Exemplo: a Duolingo, com sua coruja irreverente, usou a plataforma do TikTok para promover a equidade linguística, alcançando 800 milhões de visualizações e um aumento de 54% nos downloads do app em um ano. Já a Dove, com a campanha “Cost of Beauty”, discutiu os efeitos das redes sociais na saúde mental de jovens, alcançando 6,6 bilhões de impressões e aumento de 5,5% nas vendas nos EUA.
Pergunte-se:
- O conteúdo oferece valor ou significado para quem o compartilha (por exemplo, ajudando-o a sinalizar seus valores para outras pessoas ou fortalecendo laços sociais entre o compartilhador e seu público)?
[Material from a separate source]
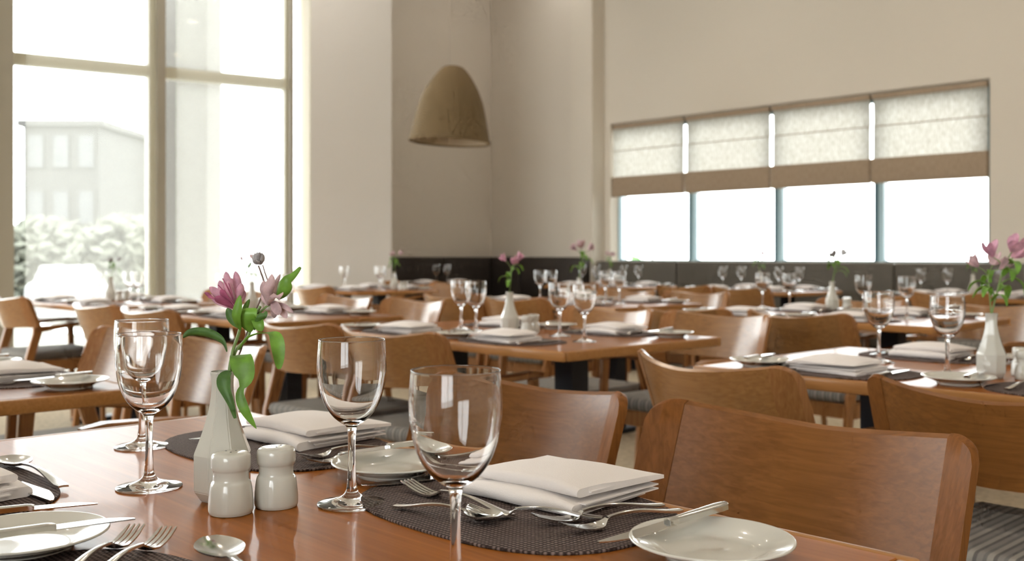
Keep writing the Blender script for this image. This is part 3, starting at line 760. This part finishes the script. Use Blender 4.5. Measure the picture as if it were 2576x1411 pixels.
# chairs ------------------------------------------------------------
G1 = 'wooden chairs with curved backs around the tables'
CH = [  # X of back corners, Y centre, side, rotation, label
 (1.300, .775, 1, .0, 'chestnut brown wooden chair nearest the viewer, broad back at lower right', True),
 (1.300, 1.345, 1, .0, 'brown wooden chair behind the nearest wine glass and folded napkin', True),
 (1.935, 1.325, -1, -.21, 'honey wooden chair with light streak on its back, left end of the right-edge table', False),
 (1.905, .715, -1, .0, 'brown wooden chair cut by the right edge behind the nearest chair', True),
 (1.965, 2.61, -1, .02, 'honey wooden chair behind the middle wine glass, near side of the central table', False),
 (1.965, 3.14, -1, .0, 'pale lit wooden chair right of the pink flowers, near side of the central table', False),
 (3.44, 2.41, 1, .0, 'wooden chair with blue sheen at the right end of the central table', False),
 (3.42, 2.97, 1, .0, 'wooden chair behind the two central wine glasses, far side of the central table', False),
 (1.33, 2.56, 1, .0, 'wooden chair behind the white vase at the left-edge table', False),
 (1.33, 3.11, 1, .0, 'wooden chair seen through the two left wine glasses', False),
 (3.78, 2.22, -1, -.08, 'honey wooden chair with flat top, near side of the table before the banquette', False),
 (3.75, 2.80, -1, .0, 'wooden chair, back edge showing left of the flat-topped honey chair', False),
 (1.975, 4.95, -1, .0, 'pale wooden chair in window light above the left wine glasses', False),
 (1.975, 4.38, -1, .0, 'pale wooden chair right behind the rim of the farther left wine glass', False),
 (3.36, 4.27, 1, .0, 'white glaring chair back left of the centre pair of glasses', False),
 (3.34, 4.87, 1, .0, 'white glaring chair back right of the pink flowers', False),
 (1.98, 6.2, -1, .0, 'cream lit wooden armchair at the left edge by the tall window', False),
 (3.32, 5.7, 1, .0, 'tan wooden chair below the right frame of the tall window', False),
 (3.32, 6.25, 1, .0, 'tan wooden chair low against the bright right window pane', False),
 (3.93, 4.08, -1, .0, 'orange-brown wooden chair behind the small white bottle vase at centre', False),
 (3.93, 4.62, -1, .0, 'yellowish wooden chair left of the centre pair of glasses', False),
 (5.38, 3.92, 1, .0, 'wooden chair with low curved top, far right side of the table behind the central one', False),
 (5.38, 4.5, 1, .0, 'wooden chair, far left side of the table behind the central one', False),
 (5.06, 1.98, 1, .0, 'orange-brown wooden chair at the right edge behind the tall wine glass', False),
 (5.06, 2.62, 1, .0, 'orange-brown wooden chair low behind the vase before the taupe banquette', False),
 (4.30, 6.68, -1, .0, 'tan wooden chair left of the table by the grey pier', False),
 (5.68, 6.72, 1, .0, 'orange wooden chair right of the table by the grey pier', False),
 (6.46, 4.3, -1, .0, 'wooden chair facing the taupe banquette under the middle panes, right one', False),
 (6.46, 4.82, -1, .0, 'wooden chair facing the taupe banquette under the middle panes, left one', False),
 (6.46, 5.95, -1, .0, 'wooden chair facing the banquette at the left window end', False),
 (6.46, 2.75, -1, .0, 'wooden chair facing the banquette under the rightmost pane', False),
 (5.82, 7.86, -1, .0, 'wooden chair at the far corner table by the dark banquette', False),
]
for x, y, s, rz, lab, fr in CH: chair(x, y, s, lab, G1, rz, fr)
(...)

- É um conteúdo que as pessoas se sentirão bem em compartilhar e que amplifica valores como empatia ou identidade pessoal?
- Compartilhar esse conteúdo refletirá positivamente no relacionamento do remetente com os destinatários (seguidores existentes e novos espectadores)?
- Este conteúdo ignora ou trivializa as sensibilidades sociais atuais?
P – Provocação com propósito (Provocative)
Ser provocador pode ser uma arma poderosa – mas deve vir com contexto e propósito. Campanhas que desafiam o status quo ou trazem dados surpreendentes mobilizam a audiência.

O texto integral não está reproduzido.